この世には、いろんなエネルギーが存在する。
でも「好き」に勝るエネルギーはないとわたしは思う。
理屈も計算も損得も、そして自我すら消える。純度100%なのだ。
好きなことをする人は、とにかく「無敵」なのである。
だから、世界平和の種は、いつだってここにある。
争いようがなくなるんだよ。自分に敵がいなくなったら。

わたしはお返しに、はじちゃんがいなかったとき、急に「鶏の丸焼き」を食べたくて食べたくて、たまらなくなったんだ!と話をした。普段はあまり「肉を食べたい」と切望することはない。でも彼が名古屋にいて、Facebookにアップしていた何気ない写真を見てしまったときに、隣にいた友達が、鶏の丸焼きを食べていたの、それでめっちゃくちゃ、食べたくなったんだよ。

あのね、わたしは、何かと何かが触れ合って、予定していた人生がまるで今「変わっていく」瞬間が大好きだ。あのとき、今晩のごはんは家にいて、納豆と紫蘇きゅうりとたまごやきとごはんで簡単に食べようと思っていたのに、どうしても鶏の丸焼きを食べたくなって、家を飛び出して、初めて入る近所の居酒屋さん(ちょこり、というお店だった)で、鶏の丸焼きと、サラダとジンジャエールだけ頼んで、うーん!おいしい!って目をぎゅっとつむって、今日を生きたって噛みしめる、それがなんと1枚の写真によって想起させられ、現実が動いてしまっただなんて、ものすごいことじゃないか。と感動する瞬間が、最高にうれしい。

もしあの時、わたしが見たものが、ビールの宣伝か何かで「鶏の丸焼き」をおいし「そうに」食べているシーンだったら。
わたしは、あんなに突き動かされなかっただろうと思う。
わたしが見たのは、ちょっと暗くてそんなに画質の良くない、鶏肉のジューシーさを伝えるためにカメラ近めで撮ってるわけでもない、ましてや、おいしそうに食べてることを伝えたい顔でもない、今となってはどんな顔だったか誰だったかもよく思い出せない(お友達よ、ごめん)そんな本当に何でもない写真だったんだけど、わたしはそこに写っていた「何でもない真実」にぐっと心を動かされた。ああ、ここに答えがあった、と気づいたのだ。
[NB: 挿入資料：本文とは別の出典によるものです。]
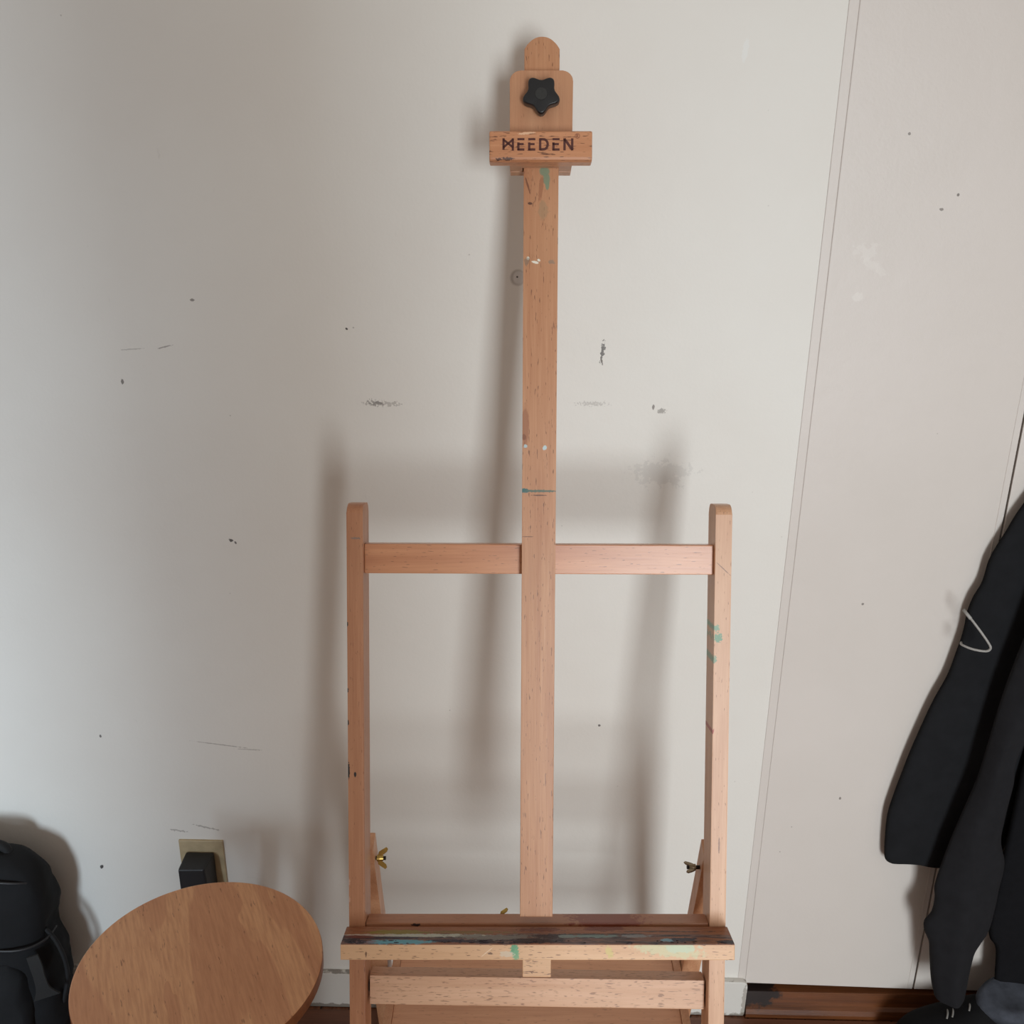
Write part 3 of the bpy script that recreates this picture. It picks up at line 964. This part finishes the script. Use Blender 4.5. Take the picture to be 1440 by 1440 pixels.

そういうわけで、わたしは月に二度、新月と満月に寄せて配信していた、ファンの人たちに向けてすごく大切に贈っていたメルマガを、もうやめようと思った。
こう感じてほしいとか、繋がりたいとか、知ってほしいとか、考えること自体があざとく感じられて、わたしはこれまでの自分の「正しい」と思って守ってきた従来のやり方に、飽きた。そう。ただ、飽きたのだ。

それにしても、どんなに忙しいときも「これだけは譲れない!」と必死になって配信し続けてきたメルマガを、あっさりとやめさせてしまうのだから、鳥の丸焼きという食べものは、スゴイ。